A matéria publicada aborda a questão do combate ao trabalho análogo ao de escravo no Brasil como se fosse uma política desenvolvida exclusivamente pelo Ministério do Trabalho e Emprego. Esquece-se de que se trata de política do Estado Brasileiro e conta com a participação de outros órgãos governamentais (Polícia Federal, Polícia Rodoviária Federal, Advocacia Geral da União), bem como do Ministério Público Federal, Ministério Público do Trabalho, Justiça Federal e Justiça do Trabalho.
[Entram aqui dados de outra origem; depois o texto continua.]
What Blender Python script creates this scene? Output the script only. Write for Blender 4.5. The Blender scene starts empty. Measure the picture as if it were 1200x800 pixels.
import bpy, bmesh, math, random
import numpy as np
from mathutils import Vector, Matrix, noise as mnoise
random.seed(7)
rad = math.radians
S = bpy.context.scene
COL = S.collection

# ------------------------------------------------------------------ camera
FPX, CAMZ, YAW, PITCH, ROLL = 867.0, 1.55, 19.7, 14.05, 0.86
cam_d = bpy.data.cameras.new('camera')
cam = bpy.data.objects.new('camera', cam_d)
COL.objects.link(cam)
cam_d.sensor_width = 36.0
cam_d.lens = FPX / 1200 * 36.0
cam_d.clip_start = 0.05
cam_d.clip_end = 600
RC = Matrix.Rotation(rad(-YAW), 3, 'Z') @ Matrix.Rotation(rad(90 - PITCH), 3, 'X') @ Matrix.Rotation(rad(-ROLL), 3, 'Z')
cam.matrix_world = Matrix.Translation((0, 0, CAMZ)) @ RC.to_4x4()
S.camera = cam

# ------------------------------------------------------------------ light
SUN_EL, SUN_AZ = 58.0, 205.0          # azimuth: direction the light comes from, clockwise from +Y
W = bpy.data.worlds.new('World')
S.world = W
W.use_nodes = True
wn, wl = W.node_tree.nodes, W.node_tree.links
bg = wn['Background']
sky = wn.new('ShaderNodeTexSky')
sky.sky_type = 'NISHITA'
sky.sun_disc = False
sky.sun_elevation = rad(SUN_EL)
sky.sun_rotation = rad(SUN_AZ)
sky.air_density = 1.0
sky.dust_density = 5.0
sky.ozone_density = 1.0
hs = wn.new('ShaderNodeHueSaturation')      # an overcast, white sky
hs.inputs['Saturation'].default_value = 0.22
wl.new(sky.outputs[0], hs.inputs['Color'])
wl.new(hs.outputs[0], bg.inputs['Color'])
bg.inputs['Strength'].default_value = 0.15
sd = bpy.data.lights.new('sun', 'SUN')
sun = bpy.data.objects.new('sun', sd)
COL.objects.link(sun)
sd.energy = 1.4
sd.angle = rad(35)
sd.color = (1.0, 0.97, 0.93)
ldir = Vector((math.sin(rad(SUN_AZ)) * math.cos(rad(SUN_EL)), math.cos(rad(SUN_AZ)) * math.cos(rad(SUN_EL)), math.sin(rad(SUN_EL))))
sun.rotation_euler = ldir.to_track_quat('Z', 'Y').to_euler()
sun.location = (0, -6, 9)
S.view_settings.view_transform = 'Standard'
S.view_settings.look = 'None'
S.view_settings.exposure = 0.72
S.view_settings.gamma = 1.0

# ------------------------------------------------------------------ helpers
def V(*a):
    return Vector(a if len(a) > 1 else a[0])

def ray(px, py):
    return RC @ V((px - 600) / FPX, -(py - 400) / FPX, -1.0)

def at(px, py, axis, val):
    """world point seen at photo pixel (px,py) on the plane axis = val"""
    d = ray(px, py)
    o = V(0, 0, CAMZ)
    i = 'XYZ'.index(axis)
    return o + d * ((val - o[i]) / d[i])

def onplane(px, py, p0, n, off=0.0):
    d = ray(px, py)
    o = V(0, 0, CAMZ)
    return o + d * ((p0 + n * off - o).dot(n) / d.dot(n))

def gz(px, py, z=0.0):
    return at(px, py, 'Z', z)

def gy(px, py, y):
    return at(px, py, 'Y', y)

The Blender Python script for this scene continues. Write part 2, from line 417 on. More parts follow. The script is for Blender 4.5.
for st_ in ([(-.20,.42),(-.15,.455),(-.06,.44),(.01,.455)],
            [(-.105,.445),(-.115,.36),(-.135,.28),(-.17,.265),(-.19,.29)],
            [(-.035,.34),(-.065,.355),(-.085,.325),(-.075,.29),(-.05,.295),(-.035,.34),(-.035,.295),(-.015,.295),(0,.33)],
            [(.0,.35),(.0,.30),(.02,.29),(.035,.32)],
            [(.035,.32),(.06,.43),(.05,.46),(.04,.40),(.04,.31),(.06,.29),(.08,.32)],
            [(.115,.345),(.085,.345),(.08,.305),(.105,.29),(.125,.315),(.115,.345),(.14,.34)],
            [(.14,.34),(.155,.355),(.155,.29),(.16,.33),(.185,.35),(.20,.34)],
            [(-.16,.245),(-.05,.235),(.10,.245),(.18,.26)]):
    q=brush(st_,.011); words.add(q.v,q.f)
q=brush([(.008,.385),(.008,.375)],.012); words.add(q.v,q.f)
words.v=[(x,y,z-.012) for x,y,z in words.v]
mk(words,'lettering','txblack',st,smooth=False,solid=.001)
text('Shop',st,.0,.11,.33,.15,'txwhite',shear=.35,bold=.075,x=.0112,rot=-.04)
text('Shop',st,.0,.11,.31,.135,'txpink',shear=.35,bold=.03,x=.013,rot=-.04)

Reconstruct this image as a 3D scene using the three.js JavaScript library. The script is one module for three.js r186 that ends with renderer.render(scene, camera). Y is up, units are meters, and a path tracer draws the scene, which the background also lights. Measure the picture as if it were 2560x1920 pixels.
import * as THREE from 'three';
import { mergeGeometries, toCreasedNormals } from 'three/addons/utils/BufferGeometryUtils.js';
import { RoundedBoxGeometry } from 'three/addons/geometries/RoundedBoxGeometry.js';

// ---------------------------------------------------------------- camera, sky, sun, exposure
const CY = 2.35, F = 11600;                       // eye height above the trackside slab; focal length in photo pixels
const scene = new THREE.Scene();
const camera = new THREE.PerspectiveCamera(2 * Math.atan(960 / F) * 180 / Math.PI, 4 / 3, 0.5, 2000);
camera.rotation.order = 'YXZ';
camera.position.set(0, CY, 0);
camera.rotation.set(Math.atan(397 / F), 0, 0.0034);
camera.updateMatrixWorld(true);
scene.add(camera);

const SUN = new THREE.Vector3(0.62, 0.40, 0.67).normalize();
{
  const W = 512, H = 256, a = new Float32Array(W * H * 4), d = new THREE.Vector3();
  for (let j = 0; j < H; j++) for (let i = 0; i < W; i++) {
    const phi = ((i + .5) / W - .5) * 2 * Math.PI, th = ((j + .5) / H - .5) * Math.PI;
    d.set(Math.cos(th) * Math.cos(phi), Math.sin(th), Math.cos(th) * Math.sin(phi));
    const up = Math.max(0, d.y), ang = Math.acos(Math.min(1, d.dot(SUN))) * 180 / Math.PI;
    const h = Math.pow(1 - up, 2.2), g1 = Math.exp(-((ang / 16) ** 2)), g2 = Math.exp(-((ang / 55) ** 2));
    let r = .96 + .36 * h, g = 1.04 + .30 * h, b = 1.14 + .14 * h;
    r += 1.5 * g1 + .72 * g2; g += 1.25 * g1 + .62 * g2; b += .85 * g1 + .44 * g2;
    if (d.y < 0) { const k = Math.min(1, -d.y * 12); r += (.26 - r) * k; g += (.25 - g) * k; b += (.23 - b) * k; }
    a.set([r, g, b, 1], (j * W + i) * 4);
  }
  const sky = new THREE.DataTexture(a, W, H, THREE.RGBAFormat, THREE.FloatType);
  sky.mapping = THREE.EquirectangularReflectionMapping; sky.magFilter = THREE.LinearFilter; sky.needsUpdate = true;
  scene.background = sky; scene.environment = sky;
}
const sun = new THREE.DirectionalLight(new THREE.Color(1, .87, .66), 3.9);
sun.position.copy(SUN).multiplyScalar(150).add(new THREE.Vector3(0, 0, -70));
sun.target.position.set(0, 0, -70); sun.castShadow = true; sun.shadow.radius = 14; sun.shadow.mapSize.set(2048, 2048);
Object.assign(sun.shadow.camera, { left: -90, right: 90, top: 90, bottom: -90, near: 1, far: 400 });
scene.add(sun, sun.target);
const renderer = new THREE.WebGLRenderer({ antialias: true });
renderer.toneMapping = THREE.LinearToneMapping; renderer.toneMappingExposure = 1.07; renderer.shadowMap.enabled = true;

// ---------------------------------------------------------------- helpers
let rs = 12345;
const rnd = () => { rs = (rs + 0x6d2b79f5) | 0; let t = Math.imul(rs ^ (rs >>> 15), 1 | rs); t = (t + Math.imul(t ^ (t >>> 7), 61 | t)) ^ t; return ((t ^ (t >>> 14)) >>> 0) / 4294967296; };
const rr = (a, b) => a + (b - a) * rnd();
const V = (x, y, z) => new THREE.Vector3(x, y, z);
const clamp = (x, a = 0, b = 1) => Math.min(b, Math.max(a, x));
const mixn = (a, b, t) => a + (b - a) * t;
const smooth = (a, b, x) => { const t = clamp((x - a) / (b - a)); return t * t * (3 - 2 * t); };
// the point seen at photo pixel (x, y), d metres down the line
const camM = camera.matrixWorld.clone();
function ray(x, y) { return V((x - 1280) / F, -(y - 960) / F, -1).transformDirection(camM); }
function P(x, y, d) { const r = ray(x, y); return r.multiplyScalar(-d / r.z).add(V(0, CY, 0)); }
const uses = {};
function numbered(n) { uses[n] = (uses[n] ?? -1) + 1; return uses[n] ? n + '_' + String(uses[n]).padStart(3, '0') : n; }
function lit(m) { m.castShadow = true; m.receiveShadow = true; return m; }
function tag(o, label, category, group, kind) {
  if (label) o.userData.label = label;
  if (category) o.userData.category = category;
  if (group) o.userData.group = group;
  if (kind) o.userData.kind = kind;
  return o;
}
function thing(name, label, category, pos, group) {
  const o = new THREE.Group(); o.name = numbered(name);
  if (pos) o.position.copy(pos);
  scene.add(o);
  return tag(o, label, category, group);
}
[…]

A matéria ignora importantes informações no conteúdo dos relatórios encaminhados e que foram fundamentais para a caracterização do trabalho análogo ao de escravo, a repórter utilizou o conceito de trabalho escravo existente no Brasil anteriormente à atualização do artigo 149 do Código Penal. Hostiliza claramente aqueles que interpretam tal artigo à luz da modificação imprimida pelo Congresso Nacional.

Na verdade, a matéria reproduz um discurso existente desde a atualização do artigo 149 do Código Penal e que deseja limitar a caracterização do crime apenas aos casos de trabalho forçado e servidão por dívida. Trata-se de verdadeiro escárnio ao Congresso Nacional que aprovou a nova redação, incluindo as hipóteses de trabalho degradante e jornada exaustiva. Trata-se também, de ataque às instituições do Estado Brasileiro que se ocupam em combater as formas contemporâneas de exploração do trabalho escravo.

Espanta que determinados segmentos econômicos e setores da mídia tenham a coragem de defender que determinados delitos presentes no Código Penal não devam ser considerados como crime.